What is needed
Check each line of the material below, and copy it if it holds the string "that".

Collected material
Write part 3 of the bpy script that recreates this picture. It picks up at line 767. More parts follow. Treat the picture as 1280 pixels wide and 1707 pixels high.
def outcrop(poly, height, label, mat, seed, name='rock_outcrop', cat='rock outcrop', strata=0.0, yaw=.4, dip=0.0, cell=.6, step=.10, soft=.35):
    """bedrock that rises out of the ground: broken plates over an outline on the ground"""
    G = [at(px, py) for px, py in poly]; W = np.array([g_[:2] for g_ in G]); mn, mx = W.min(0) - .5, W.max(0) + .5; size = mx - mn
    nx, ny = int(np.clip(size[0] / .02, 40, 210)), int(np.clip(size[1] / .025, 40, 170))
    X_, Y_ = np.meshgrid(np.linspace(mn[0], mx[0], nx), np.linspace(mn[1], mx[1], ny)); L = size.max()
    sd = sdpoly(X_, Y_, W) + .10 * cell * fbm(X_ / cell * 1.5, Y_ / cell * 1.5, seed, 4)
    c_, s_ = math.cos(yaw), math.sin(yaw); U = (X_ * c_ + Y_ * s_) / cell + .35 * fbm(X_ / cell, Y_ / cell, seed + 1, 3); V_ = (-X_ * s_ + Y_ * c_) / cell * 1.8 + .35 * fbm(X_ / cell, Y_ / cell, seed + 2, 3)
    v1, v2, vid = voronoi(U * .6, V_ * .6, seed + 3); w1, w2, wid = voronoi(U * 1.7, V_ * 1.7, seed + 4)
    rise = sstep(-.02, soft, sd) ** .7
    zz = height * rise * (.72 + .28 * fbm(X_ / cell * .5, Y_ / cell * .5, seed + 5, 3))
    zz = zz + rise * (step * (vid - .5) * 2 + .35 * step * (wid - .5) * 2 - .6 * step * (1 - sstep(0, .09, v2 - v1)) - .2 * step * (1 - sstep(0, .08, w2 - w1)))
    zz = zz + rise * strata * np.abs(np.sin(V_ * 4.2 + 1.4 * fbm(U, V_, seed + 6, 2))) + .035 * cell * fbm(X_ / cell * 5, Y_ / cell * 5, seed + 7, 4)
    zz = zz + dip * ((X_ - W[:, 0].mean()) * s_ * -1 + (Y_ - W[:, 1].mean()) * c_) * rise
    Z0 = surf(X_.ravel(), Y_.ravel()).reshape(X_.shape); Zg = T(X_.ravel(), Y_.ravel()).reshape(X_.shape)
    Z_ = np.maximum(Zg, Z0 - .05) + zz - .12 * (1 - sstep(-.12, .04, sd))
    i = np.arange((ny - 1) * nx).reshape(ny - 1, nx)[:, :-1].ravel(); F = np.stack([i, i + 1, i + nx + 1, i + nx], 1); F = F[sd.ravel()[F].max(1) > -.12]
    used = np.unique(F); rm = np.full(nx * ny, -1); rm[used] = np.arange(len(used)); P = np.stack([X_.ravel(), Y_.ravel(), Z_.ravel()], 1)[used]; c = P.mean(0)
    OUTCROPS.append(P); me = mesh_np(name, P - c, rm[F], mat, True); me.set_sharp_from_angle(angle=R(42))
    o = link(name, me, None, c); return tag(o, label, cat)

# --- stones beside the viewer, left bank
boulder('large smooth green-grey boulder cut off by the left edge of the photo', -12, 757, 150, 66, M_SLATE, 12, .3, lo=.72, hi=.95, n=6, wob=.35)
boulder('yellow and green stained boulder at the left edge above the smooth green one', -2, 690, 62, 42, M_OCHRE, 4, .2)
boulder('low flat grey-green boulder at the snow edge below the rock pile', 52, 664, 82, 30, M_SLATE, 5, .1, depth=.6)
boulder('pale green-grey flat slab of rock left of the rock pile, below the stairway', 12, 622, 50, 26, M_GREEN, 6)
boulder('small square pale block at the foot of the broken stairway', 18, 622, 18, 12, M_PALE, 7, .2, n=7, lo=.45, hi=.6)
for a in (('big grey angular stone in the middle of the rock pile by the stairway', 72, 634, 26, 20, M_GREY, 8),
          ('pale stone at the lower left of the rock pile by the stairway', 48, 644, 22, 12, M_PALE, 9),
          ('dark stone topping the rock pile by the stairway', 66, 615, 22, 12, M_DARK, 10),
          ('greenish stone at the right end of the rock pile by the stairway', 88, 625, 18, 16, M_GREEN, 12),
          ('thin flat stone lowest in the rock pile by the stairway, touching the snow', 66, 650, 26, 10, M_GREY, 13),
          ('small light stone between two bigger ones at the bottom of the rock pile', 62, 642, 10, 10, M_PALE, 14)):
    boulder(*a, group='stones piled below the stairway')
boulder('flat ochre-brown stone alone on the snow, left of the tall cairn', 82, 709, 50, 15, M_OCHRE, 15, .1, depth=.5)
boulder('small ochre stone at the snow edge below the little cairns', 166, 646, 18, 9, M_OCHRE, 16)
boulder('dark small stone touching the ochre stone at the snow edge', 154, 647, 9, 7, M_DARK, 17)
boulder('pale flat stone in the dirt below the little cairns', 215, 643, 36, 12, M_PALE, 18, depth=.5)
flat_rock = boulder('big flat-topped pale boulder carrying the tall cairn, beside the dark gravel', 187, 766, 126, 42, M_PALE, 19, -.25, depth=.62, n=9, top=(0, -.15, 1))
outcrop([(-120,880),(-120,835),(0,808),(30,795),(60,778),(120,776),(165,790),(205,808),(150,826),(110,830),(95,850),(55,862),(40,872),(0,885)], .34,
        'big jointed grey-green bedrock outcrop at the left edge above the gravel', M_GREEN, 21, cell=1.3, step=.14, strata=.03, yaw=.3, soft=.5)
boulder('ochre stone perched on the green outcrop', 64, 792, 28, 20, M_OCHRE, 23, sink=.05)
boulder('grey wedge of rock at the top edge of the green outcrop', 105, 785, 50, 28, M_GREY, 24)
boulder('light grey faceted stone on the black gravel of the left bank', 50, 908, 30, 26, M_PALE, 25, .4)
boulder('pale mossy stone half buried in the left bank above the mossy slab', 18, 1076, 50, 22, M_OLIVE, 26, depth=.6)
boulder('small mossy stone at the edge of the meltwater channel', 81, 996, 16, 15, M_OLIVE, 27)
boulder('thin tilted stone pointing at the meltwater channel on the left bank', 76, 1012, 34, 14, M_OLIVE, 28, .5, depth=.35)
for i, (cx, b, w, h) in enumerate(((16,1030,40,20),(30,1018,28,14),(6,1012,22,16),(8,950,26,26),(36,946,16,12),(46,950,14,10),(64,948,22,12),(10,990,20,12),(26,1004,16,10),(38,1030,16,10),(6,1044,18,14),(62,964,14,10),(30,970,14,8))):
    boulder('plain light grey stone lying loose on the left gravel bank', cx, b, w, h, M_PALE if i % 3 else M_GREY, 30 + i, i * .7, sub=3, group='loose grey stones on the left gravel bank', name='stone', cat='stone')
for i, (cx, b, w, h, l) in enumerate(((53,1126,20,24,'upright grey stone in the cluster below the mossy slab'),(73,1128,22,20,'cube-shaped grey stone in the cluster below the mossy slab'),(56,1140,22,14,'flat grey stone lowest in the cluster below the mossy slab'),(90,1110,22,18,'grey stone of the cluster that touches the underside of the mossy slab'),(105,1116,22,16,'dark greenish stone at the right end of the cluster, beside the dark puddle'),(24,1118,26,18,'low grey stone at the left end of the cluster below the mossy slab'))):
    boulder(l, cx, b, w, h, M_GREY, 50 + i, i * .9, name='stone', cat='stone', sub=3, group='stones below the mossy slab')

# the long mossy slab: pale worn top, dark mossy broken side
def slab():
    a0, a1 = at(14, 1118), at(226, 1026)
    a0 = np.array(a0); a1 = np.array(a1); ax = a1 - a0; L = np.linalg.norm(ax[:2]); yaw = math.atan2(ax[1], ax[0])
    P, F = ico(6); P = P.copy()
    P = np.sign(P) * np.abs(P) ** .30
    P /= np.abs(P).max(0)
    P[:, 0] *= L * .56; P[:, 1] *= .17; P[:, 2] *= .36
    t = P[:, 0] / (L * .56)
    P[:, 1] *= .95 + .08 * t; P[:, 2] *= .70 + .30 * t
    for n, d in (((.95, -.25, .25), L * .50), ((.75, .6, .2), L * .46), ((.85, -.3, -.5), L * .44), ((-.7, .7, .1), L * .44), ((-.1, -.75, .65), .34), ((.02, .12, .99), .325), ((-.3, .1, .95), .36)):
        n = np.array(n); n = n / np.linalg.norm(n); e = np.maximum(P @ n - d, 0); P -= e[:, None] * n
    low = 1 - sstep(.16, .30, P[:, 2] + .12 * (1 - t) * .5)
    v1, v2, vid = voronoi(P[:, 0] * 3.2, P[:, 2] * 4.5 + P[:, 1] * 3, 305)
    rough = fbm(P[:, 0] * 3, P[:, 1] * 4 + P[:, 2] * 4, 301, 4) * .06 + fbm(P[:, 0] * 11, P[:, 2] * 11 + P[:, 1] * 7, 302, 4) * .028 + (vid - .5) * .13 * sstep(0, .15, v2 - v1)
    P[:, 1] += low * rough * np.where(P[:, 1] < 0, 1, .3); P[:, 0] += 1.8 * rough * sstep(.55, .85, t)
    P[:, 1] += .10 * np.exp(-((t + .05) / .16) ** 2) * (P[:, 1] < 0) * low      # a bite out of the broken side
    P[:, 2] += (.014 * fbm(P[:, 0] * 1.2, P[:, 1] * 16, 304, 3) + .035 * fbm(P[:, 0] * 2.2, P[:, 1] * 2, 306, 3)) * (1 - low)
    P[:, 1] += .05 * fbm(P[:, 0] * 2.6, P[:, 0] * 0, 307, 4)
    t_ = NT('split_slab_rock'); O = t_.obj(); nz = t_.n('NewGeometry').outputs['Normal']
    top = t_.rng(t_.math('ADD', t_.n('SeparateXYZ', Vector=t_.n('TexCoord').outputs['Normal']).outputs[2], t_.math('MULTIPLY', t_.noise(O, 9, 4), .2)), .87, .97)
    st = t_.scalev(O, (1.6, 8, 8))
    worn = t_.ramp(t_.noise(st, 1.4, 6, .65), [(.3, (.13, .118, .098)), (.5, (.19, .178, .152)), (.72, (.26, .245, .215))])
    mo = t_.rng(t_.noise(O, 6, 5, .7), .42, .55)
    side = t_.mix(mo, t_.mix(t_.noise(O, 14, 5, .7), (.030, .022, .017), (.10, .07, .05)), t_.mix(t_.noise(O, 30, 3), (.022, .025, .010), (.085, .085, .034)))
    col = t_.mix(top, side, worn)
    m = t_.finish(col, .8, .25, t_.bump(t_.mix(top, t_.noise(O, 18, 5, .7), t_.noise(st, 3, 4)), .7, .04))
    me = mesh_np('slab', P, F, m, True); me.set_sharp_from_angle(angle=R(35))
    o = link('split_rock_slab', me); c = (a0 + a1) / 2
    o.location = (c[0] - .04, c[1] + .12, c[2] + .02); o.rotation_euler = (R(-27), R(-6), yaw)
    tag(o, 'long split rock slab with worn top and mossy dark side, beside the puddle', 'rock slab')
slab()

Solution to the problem
Write part 3 of the bpy script that recreates this picture. It picks up at line 767. More parts follow. Treat the picture as 1280 pixels wide and 1707 pixels high.
    """bedrock that rises out of the ground: broken plates over an outline on the ground"""
for i, (cx, b, w, h, l) in enumerate(((53,1126,20,24,'upright grey stone in the cluster below the mossy slab'),(73,1128,22,20,'cube-shaped grey stone in the cluster below the mossy slab'),(56,1140,22,14,'flat grey stone lowest in the cluster below the mossy slab'),(90,1110,22,18,'grey stone of the cluster that touches the underside of the mossy slab'),(105,1116,22,16,'dark greenish stone at the right end of the cluster, beside the dark puddle'),(24,1118,26,18,'low grey stone at the left end of the cluster below the mossy slab'))):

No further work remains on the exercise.